China is actively building high speed and standard rail networks that will lessen the hold-ups and drive up the cost of coal, causing big problems for Shenhua.
A significant part of Shenhua’s profits comes from buying cheap coal from the interior and selling it at a huge profit on the coast.
An influx of supply to the coast could see the company’s profits dwindling.
Shenhua has been able to avoid the country’s major rail issues, which have driven down the profit margins of its biggest competitors.
Other companies have to contend with transport gaps that require coal to be transported by trucks instead of rail, as well as corrupt local officials taking bribes.
Shenhua is the only coal producer to operate its own rail line, eradicating the many issues faced by other companies but it still hugely inflates its prices once the coal reaches the coast.

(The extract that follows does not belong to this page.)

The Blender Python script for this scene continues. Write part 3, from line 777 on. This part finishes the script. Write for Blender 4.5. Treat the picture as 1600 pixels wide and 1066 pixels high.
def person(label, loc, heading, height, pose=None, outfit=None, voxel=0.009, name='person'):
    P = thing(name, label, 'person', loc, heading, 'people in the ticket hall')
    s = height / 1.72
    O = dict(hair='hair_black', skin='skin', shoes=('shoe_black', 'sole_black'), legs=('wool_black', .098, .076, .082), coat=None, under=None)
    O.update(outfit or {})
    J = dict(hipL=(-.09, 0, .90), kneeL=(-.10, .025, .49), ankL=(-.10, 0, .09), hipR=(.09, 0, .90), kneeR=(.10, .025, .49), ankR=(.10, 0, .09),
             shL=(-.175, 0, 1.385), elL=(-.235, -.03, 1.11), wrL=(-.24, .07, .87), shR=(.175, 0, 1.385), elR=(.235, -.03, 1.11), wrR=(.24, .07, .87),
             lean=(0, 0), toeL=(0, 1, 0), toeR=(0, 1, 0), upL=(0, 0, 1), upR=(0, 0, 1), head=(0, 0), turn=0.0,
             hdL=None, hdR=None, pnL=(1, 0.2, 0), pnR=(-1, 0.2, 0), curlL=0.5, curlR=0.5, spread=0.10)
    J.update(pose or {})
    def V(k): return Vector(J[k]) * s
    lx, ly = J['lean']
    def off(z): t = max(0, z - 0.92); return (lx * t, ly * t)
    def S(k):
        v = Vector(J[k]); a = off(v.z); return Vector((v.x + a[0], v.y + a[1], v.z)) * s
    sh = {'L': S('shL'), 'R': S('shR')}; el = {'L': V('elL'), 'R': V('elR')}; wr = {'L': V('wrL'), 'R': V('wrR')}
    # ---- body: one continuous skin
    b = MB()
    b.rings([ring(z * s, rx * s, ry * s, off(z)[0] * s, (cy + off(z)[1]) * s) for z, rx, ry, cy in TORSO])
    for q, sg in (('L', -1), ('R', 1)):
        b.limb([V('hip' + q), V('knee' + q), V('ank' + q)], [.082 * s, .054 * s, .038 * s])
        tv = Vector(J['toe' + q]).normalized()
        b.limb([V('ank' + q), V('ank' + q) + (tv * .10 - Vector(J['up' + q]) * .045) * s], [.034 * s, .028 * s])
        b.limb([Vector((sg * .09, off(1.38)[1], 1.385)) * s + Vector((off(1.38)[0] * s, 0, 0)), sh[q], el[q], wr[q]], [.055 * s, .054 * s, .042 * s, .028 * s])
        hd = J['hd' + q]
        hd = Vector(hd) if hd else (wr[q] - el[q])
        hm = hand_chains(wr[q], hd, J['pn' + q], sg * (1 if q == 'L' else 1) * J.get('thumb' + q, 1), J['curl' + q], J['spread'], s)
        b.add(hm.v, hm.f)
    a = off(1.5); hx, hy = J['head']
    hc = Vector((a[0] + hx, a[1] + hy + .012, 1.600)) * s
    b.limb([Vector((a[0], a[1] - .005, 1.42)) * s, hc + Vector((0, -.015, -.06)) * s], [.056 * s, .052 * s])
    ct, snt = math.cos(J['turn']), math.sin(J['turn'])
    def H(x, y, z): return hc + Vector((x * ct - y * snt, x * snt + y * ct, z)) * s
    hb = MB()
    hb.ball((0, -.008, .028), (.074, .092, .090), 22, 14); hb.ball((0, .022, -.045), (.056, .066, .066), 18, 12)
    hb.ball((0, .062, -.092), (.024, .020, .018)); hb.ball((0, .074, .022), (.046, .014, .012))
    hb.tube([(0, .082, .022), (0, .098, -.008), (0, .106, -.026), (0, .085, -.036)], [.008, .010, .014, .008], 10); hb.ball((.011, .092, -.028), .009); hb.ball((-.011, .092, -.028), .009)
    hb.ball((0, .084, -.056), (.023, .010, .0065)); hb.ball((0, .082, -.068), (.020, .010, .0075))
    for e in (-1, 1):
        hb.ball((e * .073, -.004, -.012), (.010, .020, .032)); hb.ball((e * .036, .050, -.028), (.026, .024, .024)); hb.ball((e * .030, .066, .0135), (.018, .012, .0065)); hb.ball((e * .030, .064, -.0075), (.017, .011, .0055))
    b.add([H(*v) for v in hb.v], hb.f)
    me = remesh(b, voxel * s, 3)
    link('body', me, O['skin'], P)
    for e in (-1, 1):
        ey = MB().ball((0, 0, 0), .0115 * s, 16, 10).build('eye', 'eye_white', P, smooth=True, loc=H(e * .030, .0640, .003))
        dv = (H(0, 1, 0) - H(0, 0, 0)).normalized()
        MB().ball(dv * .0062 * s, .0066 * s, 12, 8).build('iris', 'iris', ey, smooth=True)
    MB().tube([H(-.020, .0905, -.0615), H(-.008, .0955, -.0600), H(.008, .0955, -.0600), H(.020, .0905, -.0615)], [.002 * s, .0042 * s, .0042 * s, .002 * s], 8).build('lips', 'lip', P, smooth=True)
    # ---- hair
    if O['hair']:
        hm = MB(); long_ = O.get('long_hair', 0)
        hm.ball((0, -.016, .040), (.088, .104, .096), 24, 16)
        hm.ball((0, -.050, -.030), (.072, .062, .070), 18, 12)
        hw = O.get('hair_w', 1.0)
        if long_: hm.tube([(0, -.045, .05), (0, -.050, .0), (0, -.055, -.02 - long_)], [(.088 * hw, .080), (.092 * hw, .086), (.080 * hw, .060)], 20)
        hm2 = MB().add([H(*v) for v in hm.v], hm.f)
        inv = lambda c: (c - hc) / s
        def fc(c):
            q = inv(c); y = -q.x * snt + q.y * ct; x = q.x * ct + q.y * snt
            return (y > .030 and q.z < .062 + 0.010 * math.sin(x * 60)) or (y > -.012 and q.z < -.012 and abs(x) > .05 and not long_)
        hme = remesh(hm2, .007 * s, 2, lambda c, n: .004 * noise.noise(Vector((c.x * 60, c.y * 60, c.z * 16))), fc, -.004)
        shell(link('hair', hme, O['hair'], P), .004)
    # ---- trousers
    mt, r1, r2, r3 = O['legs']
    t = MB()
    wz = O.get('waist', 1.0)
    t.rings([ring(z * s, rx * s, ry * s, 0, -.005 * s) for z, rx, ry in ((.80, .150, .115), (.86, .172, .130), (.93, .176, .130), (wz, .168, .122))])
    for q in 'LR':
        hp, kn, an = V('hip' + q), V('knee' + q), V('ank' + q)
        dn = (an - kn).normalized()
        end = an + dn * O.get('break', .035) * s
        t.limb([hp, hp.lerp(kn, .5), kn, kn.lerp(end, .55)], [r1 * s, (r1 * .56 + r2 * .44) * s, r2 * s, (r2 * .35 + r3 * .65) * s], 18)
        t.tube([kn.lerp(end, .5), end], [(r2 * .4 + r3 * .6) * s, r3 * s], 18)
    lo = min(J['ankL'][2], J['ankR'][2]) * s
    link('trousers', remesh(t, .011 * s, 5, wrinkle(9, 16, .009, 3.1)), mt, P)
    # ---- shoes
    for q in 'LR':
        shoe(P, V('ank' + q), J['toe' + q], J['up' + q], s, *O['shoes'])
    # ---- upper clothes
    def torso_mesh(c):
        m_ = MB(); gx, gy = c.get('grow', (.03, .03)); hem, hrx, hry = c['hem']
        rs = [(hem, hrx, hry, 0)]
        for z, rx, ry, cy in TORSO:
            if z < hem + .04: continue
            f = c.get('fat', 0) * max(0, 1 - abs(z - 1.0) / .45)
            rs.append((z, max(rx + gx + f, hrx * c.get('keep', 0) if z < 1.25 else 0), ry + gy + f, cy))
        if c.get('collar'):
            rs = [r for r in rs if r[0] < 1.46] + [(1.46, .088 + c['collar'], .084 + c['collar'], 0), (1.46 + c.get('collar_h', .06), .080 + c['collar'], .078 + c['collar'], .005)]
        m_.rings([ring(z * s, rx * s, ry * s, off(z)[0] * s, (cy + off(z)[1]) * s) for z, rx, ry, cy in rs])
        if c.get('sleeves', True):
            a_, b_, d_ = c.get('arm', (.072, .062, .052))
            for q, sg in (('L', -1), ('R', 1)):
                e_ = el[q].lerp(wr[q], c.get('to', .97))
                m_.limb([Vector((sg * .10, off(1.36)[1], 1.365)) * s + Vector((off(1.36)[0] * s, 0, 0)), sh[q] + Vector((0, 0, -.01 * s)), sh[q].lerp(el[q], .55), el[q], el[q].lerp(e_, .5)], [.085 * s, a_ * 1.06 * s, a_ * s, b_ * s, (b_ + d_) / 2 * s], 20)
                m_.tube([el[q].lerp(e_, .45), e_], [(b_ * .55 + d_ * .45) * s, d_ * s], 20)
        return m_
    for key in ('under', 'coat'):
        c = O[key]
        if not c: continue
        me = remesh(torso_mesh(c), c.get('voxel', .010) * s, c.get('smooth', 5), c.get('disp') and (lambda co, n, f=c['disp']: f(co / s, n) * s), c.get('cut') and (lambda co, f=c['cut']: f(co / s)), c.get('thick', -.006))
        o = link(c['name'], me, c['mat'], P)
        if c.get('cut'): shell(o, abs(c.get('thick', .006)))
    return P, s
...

Sanford Bernstein analyst Michael Parker predicted that Shenhua made a $US1.2 billion ($A1.3 billion) profit from the arbitrage alone last year.
The massive expansion of China’s rail network could see that figure plummet.
High speed rail is moving passenger trains off standard rail lines and making way for an expansion of rail for transporting coal.
According to analysts, within two years new rail lines will carry an additional 842 million tonnes or 39% more than current capacity.
In order to offset the fall in profit and counteract declining coal prices, Shenhua is expanding form its existing base of revenues from power plants, ports and railway lines.
Last year, the company acquired a chemical processing firm and announced plans for a joint venture in US shale gas.